A little over a year ago, Professor G. F. Knapp of Strasburg, known as the author of an epoch-making work on the liberation of the peasants in Prussia, and one of the pillars of the German Historical School, surprised the world of economics with a work on the monetary system that in the strictest sense of the word is abstract and theoretical in nature: Die staatliche Theorie des Geldes [The State Theory of Money]. To be sure, there was reason to suspect that he was very well equipped for this kind of writing too, since he is known to have written perceptive studies in mathematical statistics in younger years, which were highly regarded by specialists in the field. However, in the lengthy interim, in conformity with most adherents of the Historical School, Knapp had virtually renounced all theory on principle; that he has now taken so bold a leap into the field of deduction and constructive logic is therefore undeniably a surprise, but, at least for the present writer, a welcome surprise. At the time of writing, Knapp's work has already been the subject of lengthy and thorough reviews in all the German specialist journals and several foreign ones, and has been criticized or praised all according to the reviewer's own theoretical standpoint. However, one thing one hardly receives any idea of from all these profoundly serious sequels pro and con is the incomparable stylistic appeal of Knapp's descriptive art, his masterly didactic exposition, his pleasantly expansive, half solemn, half ironic discourse, spiced throughout with those quiet little satirical sallies that are peculiar to Knapp, and that have doubtless awakened many a happy memory of his unsurpassed lecturing style among his numerous disciples, who by now are spread over the entire globe. One has to have heard and seen Knapp in action to be able fully to appreciate a passage like this (p. 40), referring to those people who because of practical misgivings wish to deny even the theoretical possibility that paper currency may be real money:

Now if the layman, thinking in practical terms, objects that he at least does not want the paper [money] system, he thinks it is dangerous, a menace to the best interests of the general public — he may be right, but then he is leaving the bounds of theory, as indeed he is more than happy to do. For by nature, man is inclined to agitate: in understandable concern for the common weal he desires to devote his efforts to the realization of good ends. Who would wish to oppose him!

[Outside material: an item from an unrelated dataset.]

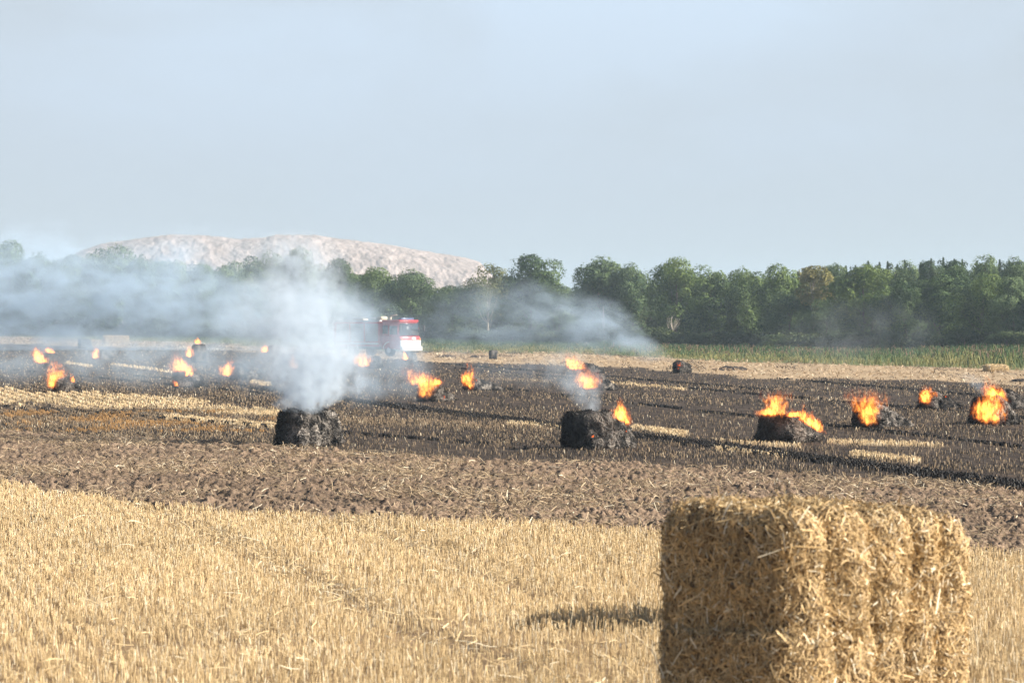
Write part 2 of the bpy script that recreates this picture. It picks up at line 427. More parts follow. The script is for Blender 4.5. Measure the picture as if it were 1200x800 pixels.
def burnt_stubble():
    Xs, Ys, hs, ws, cs = [], [], [], [], []
    for (n, d0, d1, wd, hh) in ((320000, 52, 100, 0.016, 0.10), (170000, 100, 170, 0.03, 0.10), (80000, 170, 330, 0.07, 0.11)):
        X, Y = wedge_pts(n, d0, d1, 0.195)
        X, Y = snap_rows(X, Y, 0.34 if d0 < 90 else 0.5, 0.05)
        u, v, stub, soil, burnt, tan, grass = layout(X, Y)
        pm = patch_mask(u, v, X, Y); tr = track_field(X, Y, TR_BURN)
        sw = fbm(X * 0.22 + Y * 0.05, Y * 0.06, seed=81, octv=3); cl = fbm(X * 1.8, Y * 0.9, seed=82, octv=3)
        left = sstep(520, 250, u) * sstep(440, 470, v)
        dens = np.clip(0.10 + 0.6 * sstep(0.45, 0.62, sw * 0.55 + cl * 0.45) + 0.5 * left, 0, 1)
        dens = np.maximum(dens * 0.75, pm)
        trk = (tr > 0.15) & (rng.random(len(X)) < tr * 0.9); dens = np.where(trk, 1.3, dens)
        k = rng.random(len(X)) < dens * burnt
        X, Y, pm, left, u, v, trk = X[k], Y[k], pm[k], left[k], u[k], v[k], trk[k]
        n = len(X)
        c = straw_col(n, (0.13, 0.095, 0.065), (0.44, 0.33, 0.21), 0.03)
        blk = rng.random(n) < (0.62 - 0.2 * left) * (1 - pm)
        c[blk] = np.array((0.035, 0.028, 0.024)) * rng.uniform(0.6, 2.2, (blk.sum(), 1))
        bright = (pm > 0.5) & (rng.random(n) < .8)
        c[bright] = straw_col(bright.sum(), (0.5, 0.36, 0.2), (0.85, 0.68, 0.42), .1)
        scor = (v > 482) & (v < 507) & (u < 330) & (rng.random(n) < sstep(.42, .62, fbm(X * .7, Y * .25, seed=88, octv=3)) * .8)
        c[scor] = np.array((0.42, 0.24, 0.09)) * rng.uniform(0.6, 1.3, (scor.sum(), 1))
        c[trk] = np.array((0.014, 0.012, 0.012)) * rng.uniform(0.6, 1.6, (trk.sum(), 1))
        h = rng.uniform(0.45, 1.0, n) * hh * np.where(pm > .4, 1.2, 1) * np.where(trk, .9, 1)
        Xs.append(X); Ys.append(Y); hs.append(h); ws.append(rng.uniform(0.7, 1.4, n) * wd * np.where(trk, 3, 1)); cs.append(c)
    X = np.concatenate(Xs); Y = np.concatenate(Ys)
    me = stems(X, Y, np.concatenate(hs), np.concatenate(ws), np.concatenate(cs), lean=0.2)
    tag(link('burnt_stubble', me, M_STRAW), 'scorched black and tan stubble of the burnt field', 'stubble', kind='stuff')
burnt_stubble()

def cut_straw():
    """swaths of straw left on the unburnt strip, and dark trampled heaps on it"""
    X, Y = wedge_pts(260000, 140, 620, 0.195)
    u, v, stub, soil, burnt, tan, grass = layout(X, Y)
    k = rng.random(len(X)) < tan
    X, Y, u = X[k], Y[k], u[k]; n = len(X)
    sw = fbm(X * 0.3 + Y * 0.07, Y * 0.05, seed=91, octv=3)
    h = 0.03 + 0.26 * sstep(0.4, 0.65, sw) * rng.random(n)
    c = straw_col(n, (0.30, 0.215, 0.14), (0.60, 0.46, 0.30), 0.05)
    dk = (fbm(X * 0.5, Y * 0.06, seed=95, octv=3) > 0.64)
    c[dk] *= 0.3
    a = rng.uniform(0, 2 * math.pi, n); tilt = rng.normal(0, 0.5, n)
    D = np.stack([np.cos(a) * np.cos(tilt), np.sin(a) * np.cos(tilt), np.sin(tilt)], -1)
    me = ribbons(np.stack([X, Y, h], -1), D, np.tile([0, 0, 1.0], (n, 1)), rng.uniform(0.1, 0.3, n) * np.clip(Y / 220, 1, 2), rng.uniform(0.03, 0.07, n) * np.clip(Y / 220, 1, 2), c, rng.normal(0.0, 0.03, n), 'straw_swath', seg=1)
    tag(link('straw_swath', me, M_STRAW), 'rows of pale threshed straw beyond the burnt ground', 'straw', kind='stuff')
cut_straw()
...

But this is not the position of the theorist: his role is to pay equal attention to all [monetary] systems, whether good or bad. His prime concern is not to hand out advice, but to explain the essential features. For him, there is a world of difference between the fundamental facts and what is important in practice. He is not inclined to agitate, but to philosophize. He has a liking for the system that is dangerous in practice, precisely because it affords the clearest insight into fundamentals — but to be sure, he takes great care not to recommend a system of this kind. Indeed, he makes no recommendations, what he does is to explain phenomena. He leaves to the agitator action aimed at achieving the best good. Nothing is more common than for the most effective agitator to be the weakest theorist.